Se mantenham firmes, irmãos e irmãs. Às vezes, nossas famílias biológicas não são necessárias como as pessoas para ter ao seu lado quando elas têm suas próprias lutas para lidar. Encontre sua própria família, faça seu próprio círculo. Eles certamente estão lá fora. A parte mais importante a reconhecer é que você sabe que não está sozinho neste mundo. Vivemos em uma sociedade que tem níveis de aceitação. Se você está sozinho, procure ajuda, busque grupos de apoio, faça amigos através de conexões e experiências positivas. Se você olhar, você vai encontrá-los.
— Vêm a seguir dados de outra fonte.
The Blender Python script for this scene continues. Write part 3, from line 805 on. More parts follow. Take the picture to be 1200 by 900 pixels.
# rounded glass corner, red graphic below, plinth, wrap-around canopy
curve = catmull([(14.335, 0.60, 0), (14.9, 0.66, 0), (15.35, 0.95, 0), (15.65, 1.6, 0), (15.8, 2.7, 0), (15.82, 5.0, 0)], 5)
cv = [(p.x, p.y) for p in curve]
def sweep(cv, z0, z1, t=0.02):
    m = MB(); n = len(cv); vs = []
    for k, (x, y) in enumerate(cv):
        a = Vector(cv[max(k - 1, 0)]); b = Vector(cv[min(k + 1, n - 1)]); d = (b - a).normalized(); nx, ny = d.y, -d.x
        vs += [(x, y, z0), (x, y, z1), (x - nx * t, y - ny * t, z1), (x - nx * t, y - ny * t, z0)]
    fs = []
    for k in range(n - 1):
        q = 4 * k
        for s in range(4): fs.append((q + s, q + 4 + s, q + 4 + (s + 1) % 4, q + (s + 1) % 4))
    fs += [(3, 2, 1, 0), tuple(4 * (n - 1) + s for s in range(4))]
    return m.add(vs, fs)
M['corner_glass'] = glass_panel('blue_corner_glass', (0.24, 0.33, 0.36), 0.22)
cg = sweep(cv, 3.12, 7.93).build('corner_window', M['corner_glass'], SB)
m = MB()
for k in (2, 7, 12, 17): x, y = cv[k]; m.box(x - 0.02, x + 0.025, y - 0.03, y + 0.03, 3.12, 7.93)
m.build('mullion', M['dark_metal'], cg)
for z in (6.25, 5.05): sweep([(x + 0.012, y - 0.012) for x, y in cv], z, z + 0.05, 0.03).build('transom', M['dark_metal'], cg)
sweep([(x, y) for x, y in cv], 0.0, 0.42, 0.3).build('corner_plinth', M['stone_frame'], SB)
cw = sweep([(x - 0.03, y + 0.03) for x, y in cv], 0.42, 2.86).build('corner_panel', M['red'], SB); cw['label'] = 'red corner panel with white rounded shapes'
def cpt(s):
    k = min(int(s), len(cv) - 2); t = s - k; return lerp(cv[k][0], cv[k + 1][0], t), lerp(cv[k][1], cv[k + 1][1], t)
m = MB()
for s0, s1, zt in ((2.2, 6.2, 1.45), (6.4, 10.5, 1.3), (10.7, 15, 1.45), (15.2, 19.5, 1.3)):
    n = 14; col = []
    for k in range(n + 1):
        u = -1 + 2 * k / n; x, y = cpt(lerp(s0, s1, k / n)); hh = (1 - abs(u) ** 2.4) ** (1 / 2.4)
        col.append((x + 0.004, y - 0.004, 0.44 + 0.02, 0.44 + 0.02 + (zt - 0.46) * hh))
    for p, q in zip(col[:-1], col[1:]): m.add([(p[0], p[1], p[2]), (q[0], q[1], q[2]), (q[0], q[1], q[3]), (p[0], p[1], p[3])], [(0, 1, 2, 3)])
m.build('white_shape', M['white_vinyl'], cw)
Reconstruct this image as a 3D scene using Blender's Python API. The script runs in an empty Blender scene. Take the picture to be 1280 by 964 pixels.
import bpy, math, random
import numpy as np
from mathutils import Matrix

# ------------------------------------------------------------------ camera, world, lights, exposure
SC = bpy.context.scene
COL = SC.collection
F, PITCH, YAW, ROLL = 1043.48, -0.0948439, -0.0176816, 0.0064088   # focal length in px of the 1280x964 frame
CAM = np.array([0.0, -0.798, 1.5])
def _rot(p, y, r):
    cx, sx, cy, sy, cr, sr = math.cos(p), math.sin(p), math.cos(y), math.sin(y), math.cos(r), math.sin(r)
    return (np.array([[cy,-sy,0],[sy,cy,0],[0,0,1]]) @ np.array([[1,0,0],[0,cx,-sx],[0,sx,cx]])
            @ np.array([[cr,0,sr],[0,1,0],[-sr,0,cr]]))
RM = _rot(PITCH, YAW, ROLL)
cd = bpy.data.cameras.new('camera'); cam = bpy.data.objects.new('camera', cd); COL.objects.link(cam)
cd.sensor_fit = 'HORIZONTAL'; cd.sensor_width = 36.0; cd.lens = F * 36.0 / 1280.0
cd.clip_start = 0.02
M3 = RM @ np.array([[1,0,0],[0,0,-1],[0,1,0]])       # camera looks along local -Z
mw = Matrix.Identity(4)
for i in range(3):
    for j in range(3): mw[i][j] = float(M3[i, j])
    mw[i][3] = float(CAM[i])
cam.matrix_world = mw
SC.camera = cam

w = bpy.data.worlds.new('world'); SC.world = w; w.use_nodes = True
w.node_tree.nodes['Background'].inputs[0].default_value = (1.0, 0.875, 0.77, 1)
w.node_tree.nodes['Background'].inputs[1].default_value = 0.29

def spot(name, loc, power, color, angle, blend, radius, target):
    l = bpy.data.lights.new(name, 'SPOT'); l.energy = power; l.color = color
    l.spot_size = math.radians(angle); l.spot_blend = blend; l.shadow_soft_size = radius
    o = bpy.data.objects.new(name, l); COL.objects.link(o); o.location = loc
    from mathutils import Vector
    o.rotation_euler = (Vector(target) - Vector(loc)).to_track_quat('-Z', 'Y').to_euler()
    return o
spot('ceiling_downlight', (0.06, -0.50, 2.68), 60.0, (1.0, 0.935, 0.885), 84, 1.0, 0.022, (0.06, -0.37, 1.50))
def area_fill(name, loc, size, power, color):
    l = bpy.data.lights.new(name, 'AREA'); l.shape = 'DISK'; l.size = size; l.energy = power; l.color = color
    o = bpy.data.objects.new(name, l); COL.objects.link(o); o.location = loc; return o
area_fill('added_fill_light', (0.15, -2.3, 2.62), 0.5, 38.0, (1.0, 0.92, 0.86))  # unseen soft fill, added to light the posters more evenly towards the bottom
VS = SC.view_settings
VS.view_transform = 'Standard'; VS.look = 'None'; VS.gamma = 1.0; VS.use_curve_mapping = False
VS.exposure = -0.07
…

Muitos desconhecem o fato de que sua carreira começou como DJ, e não como drag. Qual foi o momento que, enquanto tocava como DJ, você parou e pensou: “Porra, eu sou uma estrela”?
Tudo começou quando eu era criança. Eu tinha 12 anos quando tive meu primeiro conjunto de toca-discos. Comecei muito simples, fazendo pequenos eventos na escola e no bairro. De lá me mudei para eventos corporativos e festas privadas, como casamentos e aniversários. Até que fiz meu primeiro teste para um novo nightclub que estava abrindo em San Juan. Eu tinha 16 anos quando consegui o trabalho. Tive muitas residências como DJ na ilha, até me mudar para os EUA em 2007. Em 2008 foi o mesmo ano em que fiz o teste para RPDR 1ª temporada. Usei minha exposição no show para levar minha carreira de DJ para o próximo nível. É realmente o que eu sempre quis e o que eu estava destinado a fazer. Eu tenho discotecado por 31 anos, mas nos últimos 10 anos eu estive no radar onde eu posso dizer, eu fiz isso, eu sou uma estrela.
Suponhamos que uma pessoa não saiba nada da cena drag de Porto Rico e você terá que apresentá-la. Como é o drag latino, Nina?
Sem dizer isso porque venho de Porto Rico, mas algumas das rainhas mais fabulosas que já encontrei vieram de lá. Drag é ENORME em nossa ilha. Elas levam isso tão a sério. Todo mês há um concurso ou uma competição, e essas crianças não jogam, elas trabalham. Elas são realmente insanas com talento. Qualquer um que visite Porto Rico deve definitivamente conferir a cena drag. É espantoso.